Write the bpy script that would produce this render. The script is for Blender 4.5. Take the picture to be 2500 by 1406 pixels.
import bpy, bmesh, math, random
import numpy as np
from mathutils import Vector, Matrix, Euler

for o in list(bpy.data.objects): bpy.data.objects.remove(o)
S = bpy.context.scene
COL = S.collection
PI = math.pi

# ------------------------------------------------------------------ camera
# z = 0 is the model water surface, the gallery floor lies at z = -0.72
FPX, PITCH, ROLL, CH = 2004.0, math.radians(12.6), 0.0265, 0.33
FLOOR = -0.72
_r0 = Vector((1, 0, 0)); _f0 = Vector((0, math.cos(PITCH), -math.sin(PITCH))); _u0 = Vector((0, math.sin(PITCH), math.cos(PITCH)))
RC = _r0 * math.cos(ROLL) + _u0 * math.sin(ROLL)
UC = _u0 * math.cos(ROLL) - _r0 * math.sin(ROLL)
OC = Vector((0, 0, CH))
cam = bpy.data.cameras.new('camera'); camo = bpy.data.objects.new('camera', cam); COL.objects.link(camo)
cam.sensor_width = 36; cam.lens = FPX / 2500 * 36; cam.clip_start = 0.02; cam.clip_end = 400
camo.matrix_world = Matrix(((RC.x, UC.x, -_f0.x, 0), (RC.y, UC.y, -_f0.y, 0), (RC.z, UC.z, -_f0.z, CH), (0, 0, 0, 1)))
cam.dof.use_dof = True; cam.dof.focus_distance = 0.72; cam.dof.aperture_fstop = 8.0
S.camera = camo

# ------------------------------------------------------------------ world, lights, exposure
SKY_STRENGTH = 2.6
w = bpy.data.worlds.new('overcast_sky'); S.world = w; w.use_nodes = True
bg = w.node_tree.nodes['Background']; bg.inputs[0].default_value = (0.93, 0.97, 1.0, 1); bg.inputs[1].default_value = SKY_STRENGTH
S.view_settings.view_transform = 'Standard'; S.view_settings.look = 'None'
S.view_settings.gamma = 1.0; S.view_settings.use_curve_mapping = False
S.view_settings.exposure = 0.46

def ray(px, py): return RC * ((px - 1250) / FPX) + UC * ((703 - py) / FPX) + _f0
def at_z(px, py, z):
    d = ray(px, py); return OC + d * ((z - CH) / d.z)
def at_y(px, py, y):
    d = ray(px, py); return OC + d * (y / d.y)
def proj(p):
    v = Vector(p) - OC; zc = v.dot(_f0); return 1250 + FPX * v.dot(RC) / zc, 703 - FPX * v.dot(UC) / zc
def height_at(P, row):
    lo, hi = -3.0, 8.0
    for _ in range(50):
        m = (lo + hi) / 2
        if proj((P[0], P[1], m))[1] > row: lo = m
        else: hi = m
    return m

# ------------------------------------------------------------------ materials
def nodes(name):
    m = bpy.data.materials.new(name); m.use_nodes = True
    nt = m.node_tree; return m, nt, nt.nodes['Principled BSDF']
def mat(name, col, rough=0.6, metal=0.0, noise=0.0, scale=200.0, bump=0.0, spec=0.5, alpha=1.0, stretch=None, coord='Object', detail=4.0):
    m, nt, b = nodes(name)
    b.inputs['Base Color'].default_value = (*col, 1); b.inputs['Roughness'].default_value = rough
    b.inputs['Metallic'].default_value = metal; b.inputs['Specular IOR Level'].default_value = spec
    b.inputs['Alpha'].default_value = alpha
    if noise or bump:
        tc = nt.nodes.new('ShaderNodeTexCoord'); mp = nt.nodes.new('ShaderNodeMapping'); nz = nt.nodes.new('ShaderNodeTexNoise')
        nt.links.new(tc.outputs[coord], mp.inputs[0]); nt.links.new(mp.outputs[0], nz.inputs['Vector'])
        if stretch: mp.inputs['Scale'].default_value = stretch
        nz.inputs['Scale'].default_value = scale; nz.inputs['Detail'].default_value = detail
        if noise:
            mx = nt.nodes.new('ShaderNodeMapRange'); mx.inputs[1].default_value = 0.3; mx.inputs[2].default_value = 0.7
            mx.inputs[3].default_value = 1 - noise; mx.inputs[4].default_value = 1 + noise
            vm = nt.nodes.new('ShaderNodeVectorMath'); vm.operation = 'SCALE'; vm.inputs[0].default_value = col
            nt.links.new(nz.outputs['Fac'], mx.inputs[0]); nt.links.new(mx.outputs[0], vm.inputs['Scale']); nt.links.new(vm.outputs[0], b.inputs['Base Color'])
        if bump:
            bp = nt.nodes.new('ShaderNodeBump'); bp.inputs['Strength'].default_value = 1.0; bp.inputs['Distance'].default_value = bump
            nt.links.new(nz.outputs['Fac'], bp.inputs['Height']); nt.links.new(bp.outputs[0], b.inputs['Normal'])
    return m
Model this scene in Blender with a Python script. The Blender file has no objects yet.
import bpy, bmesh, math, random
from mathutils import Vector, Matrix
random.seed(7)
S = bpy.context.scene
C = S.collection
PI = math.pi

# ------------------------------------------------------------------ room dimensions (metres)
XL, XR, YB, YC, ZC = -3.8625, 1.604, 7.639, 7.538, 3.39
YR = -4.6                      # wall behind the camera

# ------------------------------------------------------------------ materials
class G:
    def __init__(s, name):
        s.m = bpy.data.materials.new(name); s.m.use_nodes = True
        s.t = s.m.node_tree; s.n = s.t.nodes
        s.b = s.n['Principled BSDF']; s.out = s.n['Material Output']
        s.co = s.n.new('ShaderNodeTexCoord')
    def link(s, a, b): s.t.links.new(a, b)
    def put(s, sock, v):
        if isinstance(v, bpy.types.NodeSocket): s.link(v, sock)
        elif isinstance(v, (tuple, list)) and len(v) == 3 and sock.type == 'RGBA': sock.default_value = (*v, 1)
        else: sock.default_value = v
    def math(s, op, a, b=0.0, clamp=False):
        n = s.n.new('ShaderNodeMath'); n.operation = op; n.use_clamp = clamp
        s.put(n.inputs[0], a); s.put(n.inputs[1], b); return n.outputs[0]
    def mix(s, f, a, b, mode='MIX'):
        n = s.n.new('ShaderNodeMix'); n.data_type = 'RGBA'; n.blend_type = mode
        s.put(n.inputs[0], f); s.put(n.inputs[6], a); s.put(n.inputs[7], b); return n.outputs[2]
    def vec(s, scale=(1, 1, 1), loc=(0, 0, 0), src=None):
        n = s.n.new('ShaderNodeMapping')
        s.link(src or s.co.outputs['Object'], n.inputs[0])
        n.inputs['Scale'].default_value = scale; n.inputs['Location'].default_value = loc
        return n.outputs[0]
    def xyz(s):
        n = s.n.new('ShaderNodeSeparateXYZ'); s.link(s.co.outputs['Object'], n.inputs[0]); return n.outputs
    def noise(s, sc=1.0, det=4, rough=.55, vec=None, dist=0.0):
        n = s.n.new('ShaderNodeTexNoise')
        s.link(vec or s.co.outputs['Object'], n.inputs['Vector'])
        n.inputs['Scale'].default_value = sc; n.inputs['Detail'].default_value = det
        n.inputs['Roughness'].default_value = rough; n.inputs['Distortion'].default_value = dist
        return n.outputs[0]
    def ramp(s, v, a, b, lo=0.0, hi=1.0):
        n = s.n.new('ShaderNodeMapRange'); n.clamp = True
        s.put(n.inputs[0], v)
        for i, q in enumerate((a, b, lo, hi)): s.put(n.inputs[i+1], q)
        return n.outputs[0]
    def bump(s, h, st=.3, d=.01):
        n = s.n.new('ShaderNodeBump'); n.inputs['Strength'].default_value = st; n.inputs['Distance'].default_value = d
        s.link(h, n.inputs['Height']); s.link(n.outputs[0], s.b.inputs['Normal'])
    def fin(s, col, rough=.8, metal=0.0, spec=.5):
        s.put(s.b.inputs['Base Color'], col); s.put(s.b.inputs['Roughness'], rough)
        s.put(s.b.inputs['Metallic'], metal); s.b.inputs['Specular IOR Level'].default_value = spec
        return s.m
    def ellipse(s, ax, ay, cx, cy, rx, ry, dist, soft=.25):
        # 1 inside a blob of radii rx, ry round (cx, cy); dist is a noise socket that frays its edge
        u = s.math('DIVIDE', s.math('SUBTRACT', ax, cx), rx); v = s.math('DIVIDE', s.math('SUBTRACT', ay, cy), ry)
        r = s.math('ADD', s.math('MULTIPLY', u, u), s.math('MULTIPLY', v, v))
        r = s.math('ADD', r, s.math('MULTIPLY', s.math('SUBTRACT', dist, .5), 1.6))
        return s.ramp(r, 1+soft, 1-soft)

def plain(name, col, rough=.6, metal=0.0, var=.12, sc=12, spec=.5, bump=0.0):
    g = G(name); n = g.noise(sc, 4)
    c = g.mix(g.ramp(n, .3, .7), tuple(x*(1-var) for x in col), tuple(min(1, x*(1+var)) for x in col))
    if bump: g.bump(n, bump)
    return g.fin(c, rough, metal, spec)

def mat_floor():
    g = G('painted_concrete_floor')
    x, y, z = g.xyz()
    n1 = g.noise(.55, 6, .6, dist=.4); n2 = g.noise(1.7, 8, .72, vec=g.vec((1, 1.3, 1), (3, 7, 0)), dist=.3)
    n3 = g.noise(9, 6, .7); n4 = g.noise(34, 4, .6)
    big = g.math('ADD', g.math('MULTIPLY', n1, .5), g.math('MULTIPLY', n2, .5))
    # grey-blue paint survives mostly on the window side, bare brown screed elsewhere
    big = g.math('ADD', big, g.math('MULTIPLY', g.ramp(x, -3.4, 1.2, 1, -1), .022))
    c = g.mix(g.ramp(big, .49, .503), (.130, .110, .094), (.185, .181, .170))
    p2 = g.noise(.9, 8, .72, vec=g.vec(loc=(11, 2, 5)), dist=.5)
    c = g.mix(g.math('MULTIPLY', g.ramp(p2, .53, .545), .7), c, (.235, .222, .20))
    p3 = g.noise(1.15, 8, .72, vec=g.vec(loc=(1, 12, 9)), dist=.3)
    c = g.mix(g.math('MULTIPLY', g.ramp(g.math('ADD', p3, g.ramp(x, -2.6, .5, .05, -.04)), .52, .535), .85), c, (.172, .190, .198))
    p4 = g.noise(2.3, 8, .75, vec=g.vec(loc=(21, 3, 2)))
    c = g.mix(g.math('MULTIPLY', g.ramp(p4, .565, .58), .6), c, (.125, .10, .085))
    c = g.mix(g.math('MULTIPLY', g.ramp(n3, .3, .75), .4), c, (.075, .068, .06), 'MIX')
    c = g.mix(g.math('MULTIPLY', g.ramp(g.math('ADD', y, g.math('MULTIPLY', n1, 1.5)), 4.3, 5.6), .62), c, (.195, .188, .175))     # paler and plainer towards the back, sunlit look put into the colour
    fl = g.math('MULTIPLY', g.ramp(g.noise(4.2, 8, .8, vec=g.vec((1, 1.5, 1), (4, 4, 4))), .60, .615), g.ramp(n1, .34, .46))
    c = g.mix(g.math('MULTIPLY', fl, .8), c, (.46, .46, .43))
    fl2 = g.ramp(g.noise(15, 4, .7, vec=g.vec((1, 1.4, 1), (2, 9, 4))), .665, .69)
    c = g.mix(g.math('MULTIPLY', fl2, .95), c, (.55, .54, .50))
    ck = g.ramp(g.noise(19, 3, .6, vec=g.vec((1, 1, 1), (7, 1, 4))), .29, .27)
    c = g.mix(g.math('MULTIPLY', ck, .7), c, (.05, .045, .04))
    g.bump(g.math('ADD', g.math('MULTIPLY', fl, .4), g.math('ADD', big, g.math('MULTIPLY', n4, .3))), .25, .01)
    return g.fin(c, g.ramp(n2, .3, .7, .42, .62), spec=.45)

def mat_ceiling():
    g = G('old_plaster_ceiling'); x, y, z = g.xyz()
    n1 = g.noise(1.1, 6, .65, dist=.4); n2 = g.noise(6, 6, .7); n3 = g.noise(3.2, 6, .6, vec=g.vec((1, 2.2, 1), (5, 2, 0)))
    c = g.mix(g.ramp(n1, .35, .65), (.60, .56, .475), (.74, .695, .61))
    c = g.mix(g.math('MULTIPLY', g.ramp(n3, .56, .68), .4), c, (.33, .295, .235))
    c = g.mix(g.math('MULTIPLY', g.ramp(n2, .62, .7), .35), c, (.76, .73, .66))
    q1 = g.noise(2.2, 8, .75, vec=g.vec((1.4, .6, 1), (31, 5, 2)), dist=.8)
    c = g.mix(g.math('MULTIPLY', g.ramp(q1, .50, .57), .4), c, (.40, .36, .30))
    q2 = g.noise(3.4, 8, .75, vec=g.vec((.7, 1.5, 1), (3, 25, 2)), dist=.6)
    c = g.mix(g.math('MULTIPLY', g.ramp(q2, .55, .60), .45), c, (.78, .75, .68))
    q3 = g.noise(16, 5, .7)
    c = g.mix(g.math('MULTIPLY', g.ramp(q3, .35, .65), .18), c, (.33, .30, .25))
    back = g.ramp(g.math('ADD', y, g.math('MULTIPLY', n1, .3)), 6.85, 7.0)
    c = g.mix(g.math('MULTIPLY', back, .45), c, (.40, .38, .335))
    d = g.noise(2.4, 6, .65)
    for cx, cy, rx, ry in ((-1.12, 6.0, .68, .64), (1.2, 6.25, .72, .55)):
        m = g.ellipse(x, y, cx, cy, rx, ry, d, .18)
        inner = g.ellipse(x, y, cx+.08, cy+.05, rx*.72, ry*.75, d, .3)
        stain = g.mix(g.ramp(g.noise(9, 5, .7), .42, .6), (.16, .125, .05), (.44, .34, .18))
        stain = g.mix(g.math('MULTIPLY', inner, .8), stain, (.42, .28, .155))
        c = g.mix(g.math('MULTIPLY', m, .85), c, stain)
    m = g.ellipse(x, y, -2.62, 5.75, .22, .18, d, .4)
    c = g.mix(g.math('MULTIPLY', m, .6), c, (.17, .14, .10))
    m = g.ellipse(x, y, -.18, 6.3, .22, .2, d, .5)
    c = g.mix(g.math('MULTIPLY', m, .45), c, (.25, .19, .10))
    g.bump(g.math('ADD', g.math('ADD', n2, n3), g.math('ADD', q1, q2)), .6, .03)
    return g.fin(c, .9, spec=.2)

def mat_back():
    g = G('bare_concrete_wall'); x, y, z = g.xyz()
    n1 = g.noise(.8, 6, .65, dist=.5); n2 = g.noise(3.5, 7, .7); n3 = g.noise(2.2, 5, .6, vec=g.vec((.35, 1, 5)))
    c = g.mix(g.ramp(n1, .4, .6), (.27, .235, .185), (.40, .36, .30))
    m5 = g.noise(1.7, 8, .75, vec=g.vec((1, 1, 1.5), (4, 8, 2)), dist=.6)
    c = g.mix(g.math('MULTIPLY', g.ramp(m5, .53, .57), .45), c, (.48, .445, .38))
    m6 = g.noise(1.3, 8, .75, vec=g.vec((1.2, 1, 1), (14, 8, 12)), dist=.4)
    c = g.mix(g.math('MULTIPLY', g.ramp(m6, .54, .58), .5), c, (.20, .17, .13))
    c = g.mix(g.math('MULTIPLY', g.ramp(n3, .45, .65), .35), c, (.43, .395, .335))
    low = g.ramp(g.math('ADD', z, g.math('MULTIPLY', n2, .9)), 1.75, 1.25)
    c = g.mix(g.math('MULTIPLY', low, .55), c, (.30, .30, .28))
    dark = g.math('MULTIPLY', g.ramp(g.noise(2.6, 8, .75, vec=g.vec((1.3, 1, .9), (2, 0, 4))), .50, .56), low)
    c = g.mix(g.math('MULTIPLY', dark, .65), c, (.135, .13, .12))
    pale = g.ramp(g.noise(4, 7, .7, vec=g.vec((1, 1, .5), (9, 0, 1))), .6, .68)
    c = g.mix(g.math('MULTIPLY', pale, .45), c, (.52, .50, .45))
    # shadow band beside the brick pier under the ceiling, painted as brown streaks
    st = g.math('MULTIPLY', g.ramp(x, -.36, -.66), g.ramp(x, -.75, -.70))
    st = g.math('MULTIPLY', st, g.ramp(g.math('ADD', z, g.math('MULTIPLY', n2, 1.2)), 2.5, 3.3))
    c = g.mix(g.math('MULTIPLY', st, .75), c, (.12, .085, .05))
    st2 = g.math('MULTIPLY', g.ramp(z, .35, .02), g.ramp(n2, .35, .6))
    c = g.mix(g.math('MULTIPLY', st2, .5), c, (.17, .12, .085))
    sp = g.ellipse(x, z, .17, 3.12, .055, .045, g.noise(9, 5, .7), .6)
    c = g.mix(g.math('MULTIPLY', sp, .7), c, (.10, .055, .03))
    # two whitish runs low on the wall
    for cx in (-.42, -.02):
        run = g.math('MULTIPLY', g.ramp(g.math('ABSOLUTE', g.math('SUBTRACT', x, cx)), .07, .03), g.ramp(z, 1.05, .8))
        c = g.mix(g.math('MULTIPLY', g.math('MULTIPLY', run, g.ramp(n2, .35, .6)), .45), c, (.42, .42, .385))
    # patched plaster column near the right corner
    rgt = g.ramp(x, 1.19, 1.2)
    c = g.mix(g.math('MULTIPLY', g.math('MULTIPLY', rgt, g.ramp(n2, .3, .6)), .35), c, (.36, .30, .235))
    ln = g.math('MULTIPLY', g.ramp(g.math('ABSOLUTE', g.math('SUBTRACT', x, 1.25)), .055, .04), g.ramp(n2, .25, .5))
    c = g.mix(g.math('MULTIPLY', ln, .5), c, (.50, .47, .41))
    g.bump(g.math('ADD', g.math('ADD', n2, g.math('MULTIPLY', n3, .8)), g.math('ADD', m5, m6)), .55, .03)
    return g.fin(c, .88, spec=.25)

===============

Find and count the lines of the data that include the string "this", and report that figure by itself.

▸ RESPONSE TO THE EXERCISE:
2